Shale "a game changer": official
Jul 18, 2013
Bishop Hill in Energy: gas

Interfax Natural Gas Daily says that a report prepared for DECC in the wake of the British Geological Survey estimate of shale gas resources in the UK will find that it and similar resources around Europe prove exploitable then gas prices could fall by 28%.

Following the release of a study by the British Geological Survey that shows there could be 40 trillion cubic metres of shale gas resources in England alone, the impact of these reserves on the UK’s gas prices has been a hot topic.

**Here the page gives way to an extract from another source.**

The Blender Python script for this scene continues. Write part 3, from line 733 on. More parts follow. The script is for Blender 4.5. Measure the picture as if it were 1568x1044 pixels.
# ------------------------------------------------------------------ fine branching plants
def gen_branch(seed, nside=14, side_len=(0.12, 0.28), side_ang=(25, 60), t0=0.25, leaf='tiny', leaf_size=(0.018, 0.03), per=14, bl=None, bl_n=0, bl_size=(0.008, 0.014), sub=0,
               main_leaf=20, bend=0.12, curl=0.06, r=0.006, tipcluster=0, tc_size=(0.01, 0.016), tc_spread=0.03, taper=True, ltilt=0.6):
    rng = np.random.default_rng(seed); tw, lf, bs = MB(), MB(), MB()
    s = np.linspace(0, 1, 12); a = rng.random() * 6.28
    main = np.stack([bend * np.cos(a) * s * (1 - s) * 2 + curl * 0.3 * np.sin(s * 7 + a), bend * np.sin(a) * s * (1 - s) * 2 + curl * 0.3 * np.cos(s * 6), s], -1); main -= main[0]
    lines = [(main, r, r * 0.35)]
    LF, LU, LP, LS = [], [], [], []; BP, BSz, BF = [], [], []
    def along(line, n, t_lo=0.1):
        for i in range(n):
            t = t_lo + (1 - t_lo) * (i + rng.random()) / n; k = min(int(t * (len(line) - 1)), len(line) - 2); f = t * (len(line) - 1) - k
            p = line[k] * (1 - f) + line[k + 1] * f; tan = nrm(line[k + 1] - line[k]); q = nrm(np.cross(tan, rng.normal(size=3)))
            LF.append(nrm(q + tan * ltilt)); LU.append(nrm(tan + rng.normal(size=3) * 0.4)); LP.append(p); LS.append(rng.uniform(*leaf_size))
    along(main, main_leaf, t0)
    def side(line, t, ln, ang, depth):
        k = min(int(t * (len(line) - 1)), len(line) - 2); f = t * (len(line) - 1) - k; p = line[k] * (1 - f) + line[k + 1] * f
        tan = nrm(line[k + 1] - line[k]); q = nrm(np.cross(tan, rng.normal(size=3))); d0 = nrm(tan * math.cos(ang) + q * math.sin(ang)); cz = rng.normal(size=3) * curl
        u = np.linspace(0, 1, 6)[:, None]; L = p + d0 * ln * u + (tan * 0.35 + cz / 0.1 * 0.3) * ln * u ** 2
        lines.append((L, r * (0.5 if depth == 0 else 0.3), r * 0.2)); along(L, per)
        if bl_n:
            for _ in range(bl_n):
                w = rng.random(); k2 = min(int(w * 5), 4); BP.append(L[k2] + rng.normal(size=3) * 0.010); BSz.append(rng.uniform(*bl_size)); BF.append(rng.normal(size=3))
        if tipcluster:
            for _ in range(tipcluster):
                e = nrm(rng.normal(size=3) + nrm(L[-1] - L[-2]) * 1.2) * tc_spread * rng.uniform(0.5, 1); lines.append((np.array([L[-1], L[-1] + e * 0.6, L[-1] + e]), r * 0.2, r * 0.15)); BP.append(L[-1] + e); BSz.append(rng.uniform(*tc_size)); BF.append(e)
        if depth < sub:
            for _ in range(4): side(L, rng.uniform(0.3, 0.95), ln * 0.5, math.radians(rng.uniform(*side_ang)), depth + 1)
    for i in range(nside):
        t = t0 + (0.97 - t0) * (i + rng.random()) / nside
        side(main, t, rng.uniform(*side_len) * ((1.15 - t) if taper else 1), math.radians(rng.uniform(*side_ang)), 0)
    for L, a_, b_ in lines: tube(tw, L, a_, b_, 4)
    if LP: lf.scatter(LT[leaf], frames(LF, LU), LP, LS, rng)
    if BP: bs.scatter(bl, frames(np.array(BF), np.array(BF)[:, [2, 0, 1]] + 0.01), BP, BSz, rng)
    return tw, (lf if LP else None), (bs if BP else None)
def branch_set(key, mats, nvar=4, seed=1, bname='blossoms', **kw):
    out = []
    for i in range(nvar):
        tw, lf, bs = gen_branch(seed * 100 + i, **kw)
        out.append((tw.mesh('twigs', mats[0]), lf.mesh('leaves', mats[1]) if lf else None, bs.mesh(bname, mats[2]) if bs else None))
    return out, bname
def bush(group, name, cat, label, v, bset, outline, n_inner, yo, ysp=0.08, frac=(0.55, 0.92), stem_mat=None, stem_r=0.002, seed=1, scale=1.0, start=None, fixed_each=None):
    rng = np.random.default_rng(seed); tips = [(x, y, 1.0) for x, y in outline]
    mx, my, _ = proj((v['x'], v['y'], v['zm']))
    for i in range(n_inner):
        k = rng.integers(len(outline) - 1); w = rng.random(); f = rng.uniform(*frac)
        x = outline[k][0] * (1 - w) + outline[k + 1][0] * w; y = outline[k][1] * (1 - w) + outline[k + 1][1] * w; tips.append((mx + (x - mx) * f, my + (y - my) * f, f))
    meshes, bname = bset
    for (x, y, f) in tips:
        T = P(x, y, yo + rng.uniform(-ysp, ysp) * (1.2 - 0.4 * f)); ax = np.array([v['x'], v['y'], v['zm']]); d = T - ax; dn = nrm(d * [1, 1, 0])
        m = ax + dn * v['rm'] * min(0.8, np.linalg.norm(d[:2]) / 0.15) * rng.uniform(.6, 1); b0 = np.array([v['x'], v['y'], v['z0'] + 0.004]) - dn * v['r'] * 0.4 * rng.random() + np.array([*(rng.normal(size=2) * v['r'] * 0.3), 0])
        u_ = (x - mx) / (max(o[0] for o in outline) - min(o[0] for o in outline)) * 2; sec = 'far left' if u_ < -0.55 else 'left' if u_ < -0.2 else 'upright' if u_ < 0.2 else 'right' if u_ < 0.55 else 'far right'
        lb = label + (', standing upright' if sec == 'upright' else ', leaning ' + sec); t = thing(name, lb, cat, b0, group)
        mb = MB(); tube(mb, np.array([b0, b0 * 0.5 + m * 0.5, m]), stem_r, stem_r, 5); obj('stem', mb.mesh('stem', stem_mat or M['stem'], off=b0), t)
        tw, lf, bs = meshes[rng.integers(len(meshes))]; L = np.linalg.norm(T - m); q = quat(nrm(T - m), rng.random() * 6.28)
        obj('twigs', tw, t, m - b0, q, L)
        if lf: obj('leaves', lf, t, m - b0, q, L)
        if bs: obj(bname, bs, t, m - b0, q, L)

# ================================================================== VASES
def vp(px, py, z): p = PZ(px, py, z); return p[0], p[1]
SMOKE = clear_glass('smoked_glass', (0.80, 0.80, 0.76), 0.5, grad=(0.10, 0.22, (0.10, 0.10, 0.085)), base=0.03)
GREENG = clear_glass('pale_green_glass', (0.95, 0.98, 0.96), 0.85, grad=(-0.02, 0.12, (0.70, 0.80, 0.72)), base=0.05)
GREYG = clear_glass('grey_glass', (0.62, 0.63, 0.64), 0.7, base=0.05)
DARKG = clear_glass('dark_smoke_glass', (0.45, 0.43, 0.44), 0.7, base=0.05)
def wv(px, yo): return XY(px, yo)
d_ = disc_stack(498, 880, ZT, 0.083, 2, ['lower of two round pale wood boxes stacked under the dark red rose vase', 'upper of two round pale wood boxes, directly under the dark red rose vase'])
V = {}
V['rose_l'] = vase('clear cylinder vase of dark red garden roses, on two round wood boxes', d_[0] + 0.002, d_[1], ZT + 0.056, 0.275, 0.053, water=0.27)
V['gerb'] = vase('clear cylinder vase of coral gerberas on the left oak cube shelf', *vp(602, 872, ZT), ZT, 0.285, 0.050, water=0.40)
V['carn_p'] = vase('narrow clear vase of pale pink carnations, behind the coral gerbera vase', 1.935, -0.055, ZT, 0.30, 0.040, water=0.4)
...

If the UK and continental Europe combine to produce around 100 billion cubic metres per year of unconventional reserves between 2020 and 2030, Navigant expects “a combination of local gas and readily available LNG puts sufficient pressure on oil price-indexed gas supplies that gas prices fall towards the long-run marginal cost, getting to 50 pence per therm [p/th] by 2030”.

Under this ‘low price scenario’, Navigant believes continued cost efficiencies could even “move prices downwards to somewhere between 35 p/th and 50 p/th”. The fall would mean prices have the potential to halve from 2012’s average trade price of 69 p/th, making the UK’s shale resources an undoubted ‘game-changer’.

David Kennedy of the Committee on Climate Change has of course declared that shale is not a game changer. But given his remarks on climate sensitivity I know who I am going to believe.